Confronted with what they believed was a dying tradition, cultural and intellectual elites began to look for alternative roots in their history to make sense of the modern world. The rediscovery of the Gnostic texts provided a narrative source by which to understand modernity and ultimately became the predominant paradigm of the twentieth century. Gnosticism has influenced C. G. Jung’s analytical psychology, Gershom Scholem’s revolutionary messianism, Harold Bloom’s literary criticism, Han Jonas’s and Thomas J. J. Altizer’s existentialism, and Eric Voegelin’s “new science of politics.” All these thinkers identify Gnosticism with a particular mindset of displacement, alienation, and recognition of one’s unique place in the universe.
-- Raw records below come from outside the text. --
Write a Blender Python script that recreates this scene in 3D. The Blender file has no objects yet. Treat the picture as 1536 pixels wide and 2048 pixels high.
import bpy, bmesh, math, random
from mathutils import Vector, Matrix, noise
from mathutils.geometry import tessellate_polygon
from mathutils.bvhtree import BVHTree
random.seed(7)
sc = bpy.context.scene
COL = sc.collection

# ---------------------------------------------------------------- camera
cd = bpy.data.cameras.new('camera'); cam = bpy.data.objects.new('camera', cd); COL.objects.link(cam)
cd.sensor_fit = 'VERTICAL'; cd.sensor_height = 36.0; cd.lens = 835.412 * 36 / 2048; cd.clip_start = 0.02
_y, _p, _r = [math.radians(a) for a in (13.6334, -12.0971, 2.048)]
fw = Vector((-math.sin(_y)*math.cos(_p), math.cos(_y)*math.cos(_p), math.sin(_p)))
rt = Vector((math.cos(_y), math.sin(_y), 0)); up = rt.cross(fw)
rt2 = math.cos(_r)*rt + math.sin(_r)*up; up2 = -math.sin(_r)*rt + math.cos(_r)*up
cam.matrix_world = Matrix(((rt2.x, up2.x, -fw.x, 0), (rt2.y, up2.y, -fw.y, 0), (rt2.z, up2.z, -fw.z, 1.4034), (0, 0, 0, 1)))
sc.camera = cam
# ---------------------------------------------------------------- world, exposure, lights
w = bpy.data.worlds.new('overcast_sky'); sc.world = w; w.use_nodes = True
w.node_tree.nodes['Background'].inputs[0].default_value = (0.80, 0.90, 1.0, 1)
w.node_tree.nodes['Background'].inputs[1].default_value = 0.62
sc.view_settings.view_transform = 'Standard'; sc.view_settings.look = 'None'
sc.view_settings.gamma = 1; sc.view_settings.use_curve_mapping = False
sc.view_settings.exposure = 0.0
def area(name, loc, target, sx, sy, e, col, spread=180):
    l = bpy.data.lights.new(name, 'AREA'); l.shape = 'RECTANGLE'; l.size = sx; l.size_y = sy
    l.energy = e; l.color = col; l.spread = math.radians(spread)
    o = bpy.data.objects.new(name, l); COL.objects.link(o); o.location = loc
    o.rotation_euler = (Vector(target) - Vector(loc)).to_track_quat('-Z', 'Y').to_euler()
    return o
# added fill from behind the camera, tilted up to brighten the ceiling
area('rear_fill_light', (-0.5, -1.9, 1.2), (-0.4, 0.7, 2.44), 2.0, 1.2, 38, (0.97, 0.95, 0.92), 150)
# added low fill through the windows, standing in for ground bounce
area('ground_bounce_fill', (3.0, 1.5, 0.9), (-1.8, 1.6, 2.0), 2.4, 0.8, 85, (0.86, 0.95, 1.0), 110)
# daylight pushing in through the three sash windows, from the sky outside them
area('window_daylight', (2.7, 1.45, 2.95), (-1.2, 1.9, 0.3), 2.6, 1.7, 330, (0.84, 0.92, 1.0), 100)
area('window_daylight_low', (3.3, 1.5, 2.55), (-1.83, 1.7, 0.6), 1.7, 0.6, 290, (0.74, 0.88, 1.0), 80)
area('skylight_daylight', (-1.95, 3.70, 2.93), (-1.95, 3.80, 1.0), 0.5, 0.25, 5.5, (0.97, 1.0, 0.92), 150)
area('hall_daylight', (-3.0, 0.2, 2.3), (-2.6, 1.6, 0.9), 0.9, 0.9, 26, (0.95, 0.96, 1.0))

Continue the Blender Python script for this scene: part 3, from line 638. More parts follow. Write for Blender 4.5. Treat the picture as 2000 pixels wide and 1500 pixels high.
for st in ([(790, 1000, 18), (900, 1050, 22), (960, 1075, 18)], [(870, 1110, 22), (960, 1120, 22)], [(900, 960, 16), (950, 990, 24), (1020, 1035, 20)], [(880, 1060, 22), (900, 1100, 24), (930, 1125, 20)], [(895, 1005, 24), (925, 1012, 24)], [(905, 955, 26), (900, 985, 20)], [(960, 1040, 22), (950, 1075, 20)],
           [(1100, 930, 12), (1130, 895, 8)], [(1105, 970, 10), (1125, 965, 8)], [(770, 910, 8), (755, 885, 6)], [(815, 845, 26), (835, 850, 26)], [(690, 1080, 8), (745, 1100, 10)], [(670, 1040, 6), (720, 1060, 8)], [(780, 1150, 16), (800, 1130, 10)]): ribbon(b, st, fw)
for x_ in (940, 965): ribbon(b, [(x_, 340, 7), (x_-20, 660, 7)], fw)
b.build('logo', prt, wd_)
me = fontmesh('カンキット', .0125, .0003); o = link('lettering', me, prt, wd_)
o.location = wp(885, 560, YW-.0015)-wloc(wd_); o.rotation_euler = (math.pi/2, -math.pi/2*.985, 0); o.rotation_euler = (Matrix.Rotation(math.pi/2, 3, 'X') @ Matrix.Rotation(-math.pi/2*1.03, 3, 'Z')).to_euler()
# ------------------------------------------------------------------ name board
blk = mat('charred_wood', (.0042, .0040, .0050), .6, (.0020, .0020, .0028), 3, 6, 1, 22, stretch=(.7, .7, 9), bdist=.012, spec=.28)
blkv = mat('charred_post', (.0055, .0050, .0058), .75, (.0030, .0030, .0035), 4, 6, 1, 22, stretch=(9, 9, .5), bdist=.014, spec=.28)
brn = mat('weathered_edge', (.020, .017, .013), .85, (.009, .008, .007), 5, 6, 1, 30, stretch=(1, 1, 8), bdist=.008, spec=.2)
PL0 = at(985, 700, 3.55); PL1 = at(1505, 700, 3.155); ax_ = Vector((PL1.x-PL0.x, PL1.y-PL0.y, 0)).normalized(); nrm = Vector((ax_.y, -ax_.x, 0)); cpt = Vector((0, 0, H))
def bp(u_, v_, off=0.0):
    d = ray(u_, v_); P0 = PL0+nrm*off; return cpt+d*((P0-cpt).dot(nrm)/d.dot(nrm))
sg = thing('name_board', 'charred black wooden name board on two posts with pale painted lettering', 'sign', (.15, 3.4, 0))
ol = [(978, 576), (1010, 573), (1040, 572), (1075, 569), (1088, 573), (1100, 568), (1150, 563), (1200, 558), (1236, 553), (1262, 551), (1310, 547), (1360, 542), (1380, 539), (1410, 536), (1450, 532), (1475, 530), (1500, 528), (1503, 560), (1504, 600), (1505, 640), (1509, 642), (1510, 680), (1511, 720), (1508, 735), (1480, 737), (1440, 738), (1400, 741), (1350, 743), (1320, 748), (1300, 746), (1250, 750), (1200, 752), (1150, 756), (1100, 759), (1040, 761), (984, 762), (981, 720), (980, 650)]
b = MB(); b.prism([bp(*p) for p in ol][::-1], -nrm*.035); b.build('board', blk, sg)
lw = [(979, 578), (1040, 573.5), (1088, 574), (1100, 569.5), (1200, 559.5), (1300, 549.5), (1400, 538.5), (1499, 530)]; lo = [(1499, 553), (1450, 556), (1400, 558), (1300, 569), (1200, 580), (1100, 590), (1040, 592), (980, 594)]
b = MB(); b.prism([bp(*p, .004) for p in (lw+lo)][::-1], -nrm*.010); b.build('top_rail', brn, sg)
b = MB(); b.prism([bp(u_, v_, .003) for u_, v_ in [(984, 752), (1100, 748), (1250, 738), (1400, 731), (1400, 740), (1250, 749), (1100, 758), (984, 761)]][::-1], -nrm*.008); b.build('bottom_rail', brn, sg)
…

Jung believed he had discovered in the ancient Gnostics and their conception of redemption through self-knowledge the earliest forerunners of modern psychologists. The Gnostic drama unfolds in the dualistic opposition between the conscious and unconscious poles of the human psyche. According to Jung, the differentiated ego emerges out of the primordial unconscious, just as the Gnostic Demiurge emerges out of the transcendent god. The conscious self forgets its original home, becomes alienated from itself, and believes itself to be autonomous and powerful until the unconscious reveals itself again through gnosis. Jung’s three-stage process of ego formation and individuation culminates with the reintegration of the self, like the ancient Gnostic reincorporation of the human divine spark with a transcendent god.